Unfortunately, that gives me very little to go on for comment in this section. It apparently has an incredibly positive reputation, but yet I only came across it by specifically researching documentaries to consider for this month. I know it follows two inner city kids who are trying to get basketball scholarships to lift them out of where they are. Do they compete, or simply run parallel? I couldn’t say. There must be plenty of athletic scholarships out there, but they might be both scouted by one school for one spot. I can see the potential for a powerful portrait of their lives and potential, but I couldn’t guess at much more.
Unrelatedly, anyone who wishes to can now support this blog on Patreon. I promise not to have obtrusive reminders about it, whether it works out or not.
I understand that this has reenactments. Originally, I was thinking of the technique of historical documentaries putting actors in appropriate dress and marching across a battlefield, sitting at a desk writing, or talking in a group, basically silent illustrations for a narration to play over. But I’m starting to wonder if it’s more like a traditional dramatization, just mixed in with the documentary.
I find the idea of the latter an interesting mix, but kind of disappointing to think that half of my doc selections are more fabricated than a documentary should be.
Way back in the beginning of this blog, when I was still feeling out what it was and what it covered, I reviewed one documentary. And in the years since, I have had one lonely post in the Documentary category (and one in Mockumentary, which I made a subcategory, but that’s another story). I like documentaries. I’m just never in the mood to watch them, and I swiftly came to the idea that this blog should only cover scripted films. Maybe I’m better equipped to discuss scripted cinema, maybe it comes more easily. But lately documentaries have become a bigger part of my life, and I’ve been piling up docs in my to be watched list. I decided it was time to do something about it. So this month, not only am I reviewing four documentaries on this blog, I’m also trying to watch a total of at least 20 in the entire month, which I’m keeping track of on Tumblr.
I should probably discuss a little bit about this particular movie, even though I’ve gone on about the theme of the month for one whole Schwarzenegger. I get the sense it probably would have been forgotten if it hadn’t been the screen debut of a model about to become an actor known for being buff and not saying much. I don’t think I knew before now that it also profiles Lou Ferrigno, who also transitioned into acting in roles on his physique. It sounds like Arnold is more of the bad boy superstar of the movie, while Ferrigno has a more, perhaps sympathetic portrayal. They might be positioned as rivals in the narrative, or they might just be competitors in the same circuit, but the former seems more likely unless I’m missing an option for how the narrative may be constructed.
Mockumentaries tend to be great or mediocre. CSA: The Confederate States of America was disappointing, but mostly because I didn’t expect the direction it took, and it had a much stronger message than I imagined. As a comedy, especially one that is a cult favorite over 25 years later, I expect good things from This is Spinal Tap.

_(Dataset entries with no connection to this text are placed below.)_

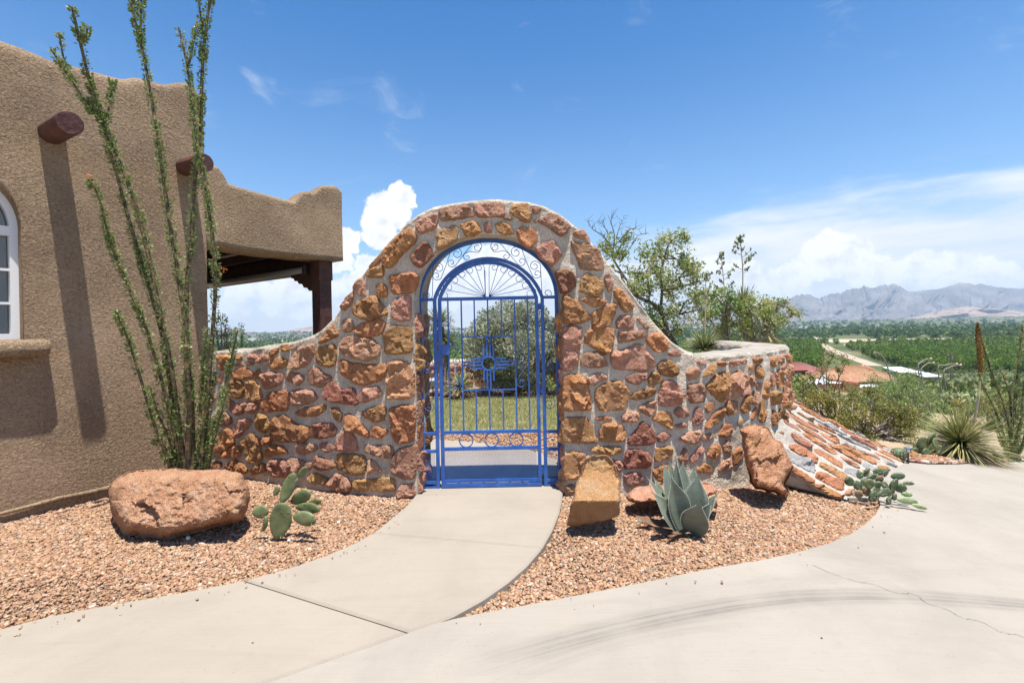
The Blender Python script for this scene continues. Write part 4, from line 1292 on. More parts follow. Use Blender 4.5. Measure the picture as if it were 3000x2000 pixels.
def wall_block(name, ts, topf, botf, holef, P, th, mat_, parent, RC=.10, nrow=40):
    """upright slab along P(t, z, out), rounded top, optional opening"""
    bm = bmesh.new()
    def col(t, z0, z1, rounded, rows):
        pts = []
        zz = z1 - RC if rounded else z1
        for k in range(rows + 1):
            z = z0 + (zz - z0) * k / rows
            pts.append(P(t, z, .012 * fbm((t, z, 1), 1.6, 2)))
        if rounded:
            for k in range(1, 7):
                a = pi / 2 * k / 6; pts.append(P(t, z1 - RC + RC * sin(a), -RC * (1 - cos(a)) + .012 * fbm((t, z1, 1), 1.6, 2)))
            pts.append(P(t, z1 - .01, -th * .5)); pts.append(P(t, z1 - RC, -th))
            pts.append(P(t, z0, -th))
        else:
            pts.append(P(t, z1, -th)); pts.append(P(t, z0, -th))
        return pts
    prev = {}
    for i in range(len(ts) - 1):
        a, b = ts[i], ts[i + 1]; mid = (a + b) / 2
        h = holef(mid) if holef else None
        segs = [('s', lambda t: botf(t), lambda t: topf(t), True, nrow)] if not h else \
               [('l', lambda t: botf(t), lambda t: holef(t)[0], False, nrow // 2), ('u', lambda t: holef(t)[1], lambda t: topf(t), True, nrow // 2)]
        cur = {}
        for key, f0, f1, rd, rows in segs:
            va = prev.get(key) or [bm.verts.new(p) for p in col(a, f0(a), f1(a), rd, rows)]
            vb = [bm.verts.new(p) for p in col(b, f0(b), f1(b), rd, rows)]
            n = len(va)
            for k in range(n): bm.faces.new((va[k], va[(k + 1) % n], vb[(k + 1) % n], vb[k]))
            cur[key] = vb
            if i == 0: bm.faces.new(va)
            if i == len(ts) - 2: bm.faces.new(vb[::-1])
        prev = cur
    bm.normal_update(); bm.verts.index_update()
    V = [v.co.copy() for v in bm.verts]; F = [[v.index for v in f.verts] for f in bm.faces]; bm.free()
    return obj(name, V, F, mat_, parent, False)
def h_hole(t):
    u = abs(t - W_T0) / W_R
    if u > 1.0 + 1e-6: return None
    u = min(u, 1.0)
    return (W_SILL, W_SPR + W_R * 1.0 * sqrt(max(0, 1 - u * u)))
hts = [0.0, .03, .07] + list(np.arange(.12, W_T0 - W_R, .05)) + [W_T0 - W_R * cos(pi * k / 30) for k in range(0, 31)] + list(np.arange(W_T0 + W_R + .06, 5.6, .12))
def htop(t):
    z = float(np.interp(t, _ht, _hz))
    return z - .10 * (1 - smooth(0, .09, t))
hw = wall_block('wall', hts, htop, lambda t: -.2, h_hole, HP, .36, M_STUCCO, house)
for p in hw.data.polygons: p.use_smooth = True
# jambs of the window opening
for sg in (-1, 1):
    mb = MB(); tj = W_T0 + sg * W_R
    mb.add([HP(tj, W_SILL, .004), HP(tj, W_SPR, .004), HP(tj, W_SPR, -.36), HP(tj, W_SILL, -.36)], [(0, 1, 2, 3)])
    mb.obj('reveal', M_STUCCO, house)
# the body behind: side wall and roof
sd = -HW_N
def box_h(mb, t0, t1, z0, z1, o0, o1):
    P = [HP(t, z, o) for z in (z0, z1) for o in (o0, o1) for t in (t0, t1)]
    mb.add(P, [(0, 1, 3, 2), (4, 6, 7, 5), (0, 4, 5, 1), (2, 3, 7, 6), (0, 2, 6, 4), (1, 5, 7, 3)])
mb = MB(); box_h(mb, .012, .36, -.2, 3.66, -7.0, -.362); mb.obj('side_wall', M_STUCCO, house)
mb = MB(); box_h(mb, .37, 5.6, 3.35, 3.5, -7.0, -.37); mb.obj('roof', M_GREYWALL, house)
# plinth weep edge at the foot
mb = MB()
pts = [HP(t, .0 + .018 * fbm((t, 0, 0), 3, 2) + .05, .012) for t in np.arange(-.02, 3.4, .08)]
mb.tube(pts, [.016 + .008 * fbm((i * .3, 1, 1), 1, 2) for i in range(len(pts))], 6)
mb.obj('weep_edge', M_STUCCO, house, True)
# sill
mb = MB()
prof = [(-.05, -.13), (.10, -.13), (.125, -.11), (.135, -.07), (.125, -.025), (.10, 0.0), (-.20, .014)]
t_r, t_l = HT(137, 1015)[0], 2.5
n = len(prof); k0 = 0
for i, t in enumerate(np.linspace(t_r, t_l, 24)):
    sc = 1.0 if i else .9
    mb.v += [tuple(HP(t, W_SILL + z * sc + .004 * fbm((t, z, o), 9, 2), o * sc)) for o, z in prof]
for i in range(23):
    for j in range(n):
        a, b = i * n + j, i * n + (j + 1) % n
        mb.f.append((a, b, b + n, a + n))
mb.f.append(tuple(range(n)))
mb.obj('window_sill', M_STUCCO, house, True)
# window: white frame, glass, muntins
FD = -.115
win = obj('window', *(lambda: (lambda a: (a.v, a.f))((lambda m: (m.add([HP(W_T0 + dx, z, FD - .055) for dx, z in [(-W_R + .03, W_SILL + .02), (W_R - .03, W_SILL + .02), (W_R - .03, W_SPR)] +
      [(cos(pi * k / 20) * (W_R - .03), W_SPR + sin(pi * k / 20) * (W_R - .03)) for k in range(1, 20)] + [(-W_R + .03, W_SPR)]], [tuple(range(23))]), m)[1])(MB())))(), M_GLASS, house)
def fbar(mb, t0, z0, t1, z1, wd, dep, out=FD):
    mb.bar(HP(t0, z0, out - dep / 2), HP(t1, z1, out - dep / 2), dep, wd, up=tuple((HP(1, 0) - HP(0, 0)).normalized()) if abs(t0 - t1) < 1e-6 else (0, 0, 1))
mb = MB(); fw = .05
rO, rI = W_R - .001, W_R - fw
for k in range(32):
    a0, a1 = pi * k / 32, pi * (k + 1) / 32
    q = []
    for o in (FD + .01, FD - .06):
        for a in (a0, a1):
            for r in (rO, rI): q.append(HP(W_T0 + cos(a) * r, W_SPR + sin(a) * r, o))
    mb.add(q, [(0, 1, 3, 2), (4, 6, 7, 5), (1, 5, 7, 3), (0, 2, 6, 4)])
for sg in (-1, 1):
    fbar(mb, W_T0 + sg * (W_R - fw / 2), W_SILL + .012, W_T0 + sg * (W_R - fw / 2), W_SPR, .05, .07, FD + .01)
fbar(mb, W_T0 - W_R + .05, W_SILL + .032, W_T0 + W_R - .05, W_SILL + .032, .05, .066, FD + .008)
mb.obj('frame', M_WHITE, win)
mb = MB(); fbar(mb, W_T0 - W_R + .05, W_SPR - .035, W_T0 + W_R - .05, W_SPR - .035, .075, .062, FD + .006); mb.obj('transom', M_WHITE, win)
for zz in (HT(60, 788)[1], HT(62, 887)[1]):
    mb = MB(); fbar(mb, W_T0 - W_R + .05, zz, W_T0 + W_R - .05, zz, .020, .05, FD); mb.obj('muntin', M_WHITE, win)
mb = MB(); fbar(mb, W_T0, W_SILL + .05, W_T0, W_SPR - .07, .020, .044, FD - .002); mb.obj('muntin', M_WHITE, win)
# vigas
def viga(px, py, out, r, dirv=None):
    t, z = HT(px, py)
    a, b = HP(t, z, -.1), HP(t, z - .05, out)
    d = (b - a)
    mb = MB(); N = 22; P = [a + d * (k / 6) for k in range(7)] + [b + d.normalized() * .008]
    x = d.orthogonal().normalized(); y = d.normalized().cross(x)
    V, F = [], []
    for i, p in enumerate(P):
        for j in range(N):
            an = 2 * pi * j / N; rr = r * (1 + .05 * fbm((cos(an) * 2, sin(an) * 2, i * .3), 1.2, 2)) * (.93 if i == len(P) - 1 else 1)
            V.append(p + (x * cos(an) + y * sin(an)) * rr)
    mi = []
    for i in range(len(P) - 1):
        for j in range(N): F.append((i * N + j, i * N + (j + 1) % N, (i + 1) * N + (j + 1) % N, (i + 1) * N + j)); mi.append(0)
    V.append(P[-1]); 
    for j in range(N): F.append(((len(P) - 1) * N + j, (len(P) - 1) * N + (j + 1) % N, len(V) - 1)); mi.append(1)
    return obj('viga', V, F, [M_WOOD, M_VIGA_END], house, False, mi)
viga(151, 388, .50, .088)
viga(542, 488, .42, .086)
# stucco parapet over the patio, towards the far right
PS_END = 1.68
def PP(s, z, out=0.0): return HP(-s, z, out)
def PTs(px, py):
    t, z = HT(px, py); return -t, z
_pp = sorted(PTs(*p) for p in [(622, 481), (640, 484), (655, 500), (668, 530), (690, 541), (740, 556), (800, 572), (850, 586), (866, 588), (876, 572), (890, 559), (905, 557), (918, 564), (930, 556), (945, 543), (965, 541), (985, 543), (1006, 550)])
_ps = np.array([a for a, b in _pp]); _pz = np.array([b for a, b in _pp])
pb = wall_block('parapet', [0.002, .03] + list(np.arange(.06, PS_END, .035)) + [PS_END], lambda s: float(np.interp(s, _ps, _pz)) - .03 * smooth(PS_END - .06, PS_END, s), lambda s: 2.355 + .012 * fbm((s, 0, 0), 2, 2), None, lambda s, z, o: PP(s, z, o), .42, M_STUCCO, house, .06, 16)
for p in pb.data.polygons: p.use_smooth = True
AXS = (HW_D.copy(), (-HW_N).copy(), Vector((0, 0, 1)))
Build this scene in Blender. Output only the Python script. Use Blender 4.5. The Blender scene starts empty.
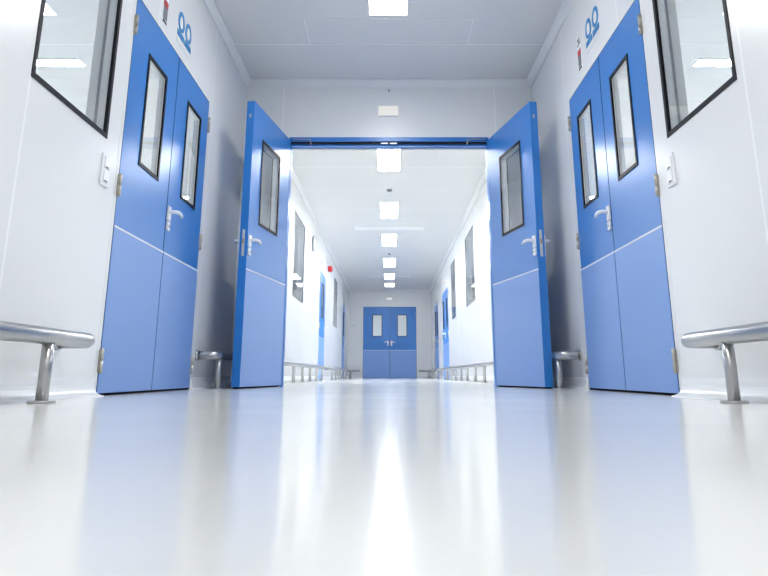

I’m not much into heavy metal, but the point is satire, so it should be pretty good. Also there are a lot of big names and big non-names (you may not recognize the name Harry Shearer, but he’s one of the core actors on The Simpsons), so a lot of star power and star talent.
This Film is Not Yet Rated is a documentary about how the MPAA works. I think I’d heard about it before, but what brought the movie to my attention was when Mugglecast discussed the announcement that Harry Potter and the Half-Blood Prince received a mere PG rating. Host Andrew Simms gave a summary of how the MPAA rating board operates, citing from this film. I understand from him and from the box that it’s an exposè of MPAA corruption.
I’d also like to say hi to my parents at this point, who will probably be among the first to read me write about watching a movie that got an NC-17 before appeal. Fun fact: I spent an extra minute finding a work-safe picture.